Abstract
The perceived direction of motion (e.g., up/down) in an ambiguous third-order motion stimulus can be changed by instructions to attend to a particular color (Blaser et al., 1999) or by prior practice in a color-search task (Tseng et al., 2000). In these experiments, subjects performed thousands of consecutive trials attending to only one color. Tseng found that sensitization to that color survived for a month. Is there attentional sensitization when observers shift attention between colors every N trials, N = [1, 200].

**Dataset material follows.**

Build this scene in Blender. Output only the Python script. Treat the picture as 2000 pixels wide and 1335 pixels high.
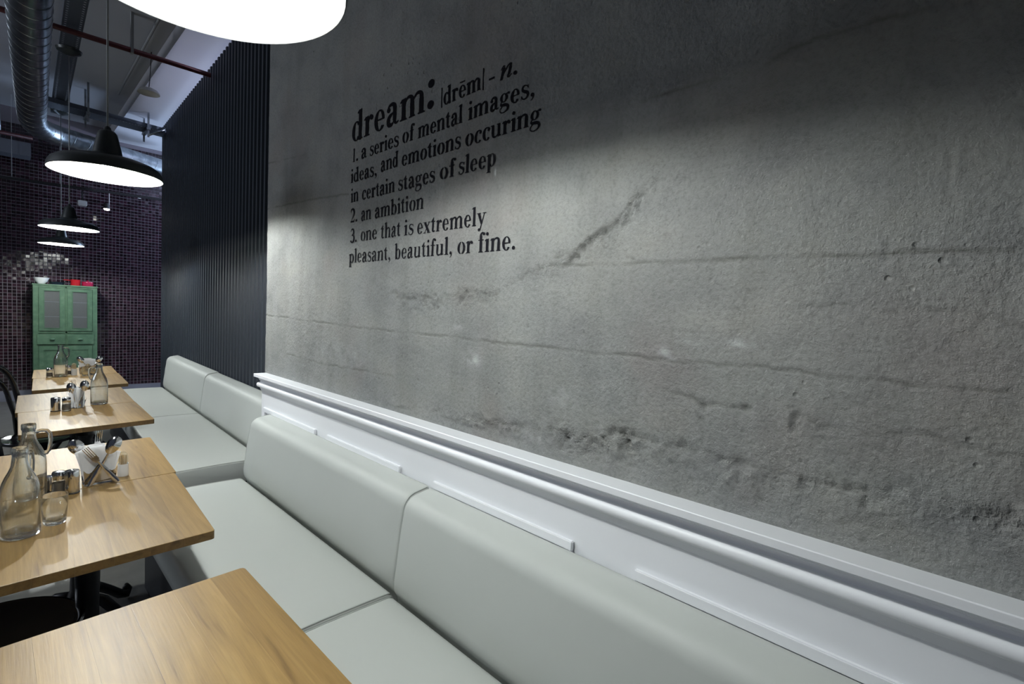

Procedure. In our third-order ambiguous-motion paradigm, even frames contain red/green isoluminant gratings, odd frames contain high/low contrast texture gratings. Apparent motion is determined by figure-ground, i.e., the movement of salient areas. Salience is determined by the difference from the gray background—areas of high contrast or of high color saturation have greater salience. Attention to a color produces a change in motion-direction perception that is equivalent to an increase in saturation, i.e., an increase in salience. Three different attend cues for each trial were used: letters, color patchs, and spoken color names. After observers attended to red stripes, attention was switched to green every N trials, and vs vs. The results were compared to the no-instruction condition.
Results. Most observers failed to perceive motion above 8 Hz. Below 4 Hz, all modes of instruction and all values of N produced shifts in observers' psychometric functions equivalent to increasing the saturation of the attended color by 10–20%. This effect of “fast,” voluntary attention, while highly significant, is half of what we measured with prolonged attention to the same color.